Investigation on Activity Enhancement of Porous Coordination Polymer Photocatalysts Based on Thermally-Assisted Photochemical Processes

2023 Fiscal Year Final Research Report

• Project/Area Number: 21K05231
• Research Category: Grant-in-Aid for Scientific Research (C)
• Allocation Type: Multi-year Fund
• Section: 一般
• Review Section: Basic Section 36010:Inorganic compounds and inorganic materials chemistry-related
• Research Institution: Osaka Metropolitan University (2022-2023); Osaka Prefecture University (2021)
• Principal Investigator: Horiuchi Yu 大阪公立大学, 大学院工学研究科, 准教授 (90611418)
• Project Period (FY): 2021-04-01 – 2024-03-31
• Keywords: 多孔性金属錯体 / 多孔性配位高分子 / 可視光応答型光触媒 / 欠陥制御 / 水素製造

Outline of Final Research Achievements

In this research, new material design for porous coordination polymer (PCP) photocatalysts based on thermally-assisted photochemical processes has been investigated.

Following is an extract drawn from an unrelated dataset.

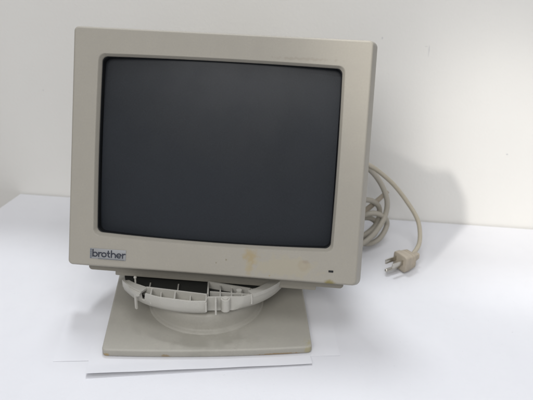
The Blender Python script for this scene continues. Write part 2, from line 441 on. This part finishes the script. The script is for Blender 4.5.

Simultaneous light irradiation and mild heating for an amine-functionalized Ti-based PCP (Ti-PCP-NH2) led to the elimination of a part of the organic linkers while keeping its porous framework. The thus-obtained defective Ti-PCP-NH2 showed much higher photoactivity for visible light-driven hydrogen evolution reaction than the parent one without linker defects. Applying mild heating during the photocatalytic reaction was also able to improve activity of Ti-PCP-NH2, which would be due to the in-situ formation of dangling bond. Moreover, photodeposition of Pt cocatalysts during the photocatalytic reaction with mild heating resulted in the effective enhancement of photoactivity ofTi-PCP-NH2. All these results showed the linker defect engineering by photothermal treatment is effective way to design PCP photocatalysts.

Free Research Field

触媒化学

Academic Significance and Societal Importance of the Research Achievements

本研究では、多孔性金属錯体（PCP）の特徴に基づき、多孔性骨格のフレキシブル性を利用することで、PCP材料内での新規な光触媒反応サイトの創出手法と助触媒固定化手法の開発に成功した。これらは、太陽光水素製造プロセスの根幹を担う高効率光触媒を設計する上での重要技術と言え、現在のエネルギー・環境問題の解決を前進させる研究成果である。加えて、本技術は、吸着サイトの創出が重要となるガス吸着材、ガス分離材を始めとする他の機能性材料の設計にも応用可能であり、多岐の分野の発展に貢献しうる研究成果である。